Enter a regular expression:
(\w+).*(\1)
expression is '(\w+).*(\1)'
The expression matches the string
$1 is 'silly'
$2 is 'silly'
[download]

See discussion of backreferences in Capture groups in perlre.

I copied and executed the same script but it is not prompting me what stored in $1 or $2 in spite of pattern match.

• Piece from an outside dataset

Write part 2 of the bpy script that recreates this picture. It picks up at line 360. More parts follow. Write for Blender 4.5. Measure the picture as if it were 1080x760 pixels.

BTW: Here's a version that handles any number of capture groups.
Question: Why does capture group 2 ($2) in the  (\w+).*(\d{2,}).*(\1) example only capture '95'? Shouldn't  (\d{2,}) match and capture "the maximum of 2 or more decimal digits", i.e., '495', as it did in the third example?

>perl -wMstrict -le
"$_ = '1:A silly sentence (495,a), silly but useful.(3)';
 ;;
 EXPRESSION: {
   print qq{\n};
   print 'Enter a regular expression:';
   my $expression = <STDIN>;
   last EXPRESSION unless $expression =~ m{ \S }xms;
   chomp($expression);
   print qq{Expression is '$expression'};
   ;;
   if (! defined($expression = eval qq{qr/$expression/})) {
     print qq{Regex error: $@};
     redo EXPRESSION;
     }
   ;;
   if ($_ !~ $expression) {
     print 'The expression does not match the string';
     redo EXPRESSION;
     }
   print 'The expression matches the string';
   ;;
   if ($#- < 1) {
     print qq{No capture groups};
     redo EXPRESSION;
     }
   ;;
   for my $cg (1 .. $#-) {
     printf qq{capture group \$$cg is '%s' starting at offset %d \n},
       substr($_, $-[$cg], $+[$cg]-$-[$cg]), $-[$cg];
     }
   redo EXPRESSION;
   }
 ;;
 print 'done';
"


Enter a regular expression:
foo
Expression is 'foo'
The expression does not match the string


Enter a regular expression:
\d{2,}
Expression is '\d{2,}'
The expression matches the string
No capture groups


Enter a regular expression:
(\d{2,})
Expression is '(\d{2,})'
The expression matches the string
capture group $1 is '495' starting at offset 20


Enter a regular expression:
(\w+).*(\1)
Expression is '(\w+).*(\1)'
The expression matches the string
capture group $1 is 'silly' starting at offset 4
capture group $2 is 'silly' starting at offset 28


Enter a regular expression:
(\w+).*(\d{2,}).*(\1)
Expression is '(\w+).*(\d{2,}).*(\1)'
The expression matches the string
capture group $1 is 'silly' starting at offset 4
capture group $2 is '95' starting at offset 21
capture group $3 is 'silly' starting at offset 28


Enter a regular expression:
\d***
Expression is '\d***'
Regex error: Nested quantifiers in regex; marked by <-- HERE 
in m/\d** <-- HERE */ at (eval 6) line 1, <STDIN> line 6.


Enter a regular expression:
silly
Expression is 'silly'
The expression matches the string
No capture groups


Enter a regular expression:

done
[download]

what pattern did you enter?